Rows:
------------------------------

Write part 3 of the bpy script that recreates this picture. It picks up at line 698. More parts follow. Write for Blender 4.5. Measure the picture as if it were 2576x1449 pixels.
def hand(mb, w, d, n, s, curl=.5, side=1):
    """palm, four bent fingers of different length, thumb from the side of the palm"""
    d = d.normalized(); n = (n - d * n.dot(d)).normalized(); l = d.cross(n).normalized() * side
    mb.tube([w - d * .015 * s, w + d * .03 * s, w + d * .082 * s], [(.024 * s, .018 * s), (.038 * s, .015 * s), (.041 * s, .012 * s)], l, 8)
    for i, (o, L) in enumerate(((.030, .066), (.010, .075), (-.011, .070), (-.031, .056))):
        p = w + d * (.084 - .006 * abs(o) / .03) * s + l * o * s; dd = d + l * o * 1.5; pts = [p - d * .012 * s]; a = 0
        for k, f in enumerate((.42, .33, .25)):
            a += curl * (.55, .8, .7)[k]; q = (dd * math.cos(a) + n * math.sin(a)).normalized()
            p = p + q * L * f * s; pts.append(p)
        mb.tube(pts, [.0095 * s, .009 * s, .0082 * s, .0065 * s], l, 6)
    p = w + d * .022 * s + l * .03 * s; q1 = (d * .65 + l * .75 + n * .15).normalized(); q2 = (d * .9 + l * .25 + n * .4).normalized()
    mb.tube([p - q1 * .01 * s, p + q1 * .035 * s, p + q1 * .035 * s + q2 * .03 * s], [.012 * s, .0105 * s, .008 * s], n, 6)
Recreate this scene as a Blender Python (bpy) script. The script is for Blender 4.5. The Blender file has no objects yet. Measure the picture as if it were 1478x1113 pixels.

------------------------------

The problem: Every entry must be quoted exactly as it appears above.

Problem solution:
Write part 3 of the bpy script that recreates this picture. It picks up at line 698. More parts follow. Write for Blender 4.5. Measure the picture as if it were 2576x1449 pixels.
def hand(mb, w, d, n, s, curl=.5, side=1):
    """palm, four bent fingers of different length, thumb from the side of the palm"""
    d = d.normalized(); n = (n - d * n.dot(d)).normalized(); l = d.cross(n).normalized() * side
    mb.tube([w - d * .015 * s, w + d * .03 * s, w + d * .082 * s], [(.024 * s, .018 * s), (.038 * s, .015 * s), (.041 * s, .012 * s)], l, 8)
    for i, (o, L) in enumerate(((.030, .066), (.010, .075), (-.011, .070), (-.031, .056))):
        p = w + d * (.084 - .006 * abs(o) / .03) * s + l * o * s; dd = d + l * o * 1.5; pts = [p - d * .012 * s]; a = 0
        for k, f in enumerate((.42, .33, .25)):
            a += curl * (.55, .8, .7)[k]; q = (dd * math.cos(a) + n * math.sin(a)).normalized()
            p = p + q * L * f * s; pts.append(p)
        mb.tube(pts, [.0095 * s, .009 * s, .0082 * s, .0065 * s], l, 6)
    p = w + d * .022 * s + l * .03 * s; q1 = (d * .65 + l * .75 + n * .15).normalized(); q2 = (d * .9 + l * .25 + n * .4).normalized()
    mb.tube([p - q1 * .01 * s, p + q1 * .035 * s, p + q1 * .035 * s + q2 * .03 * s], [.012 * s, .0105 * s, .008 * s], n, 6)
Recreate this scene as a Blender Python (bpy) script. The script is for Blender 4.5. The Blender file has no objects yet. Measure the picture as if it were 1478x1113 pixels.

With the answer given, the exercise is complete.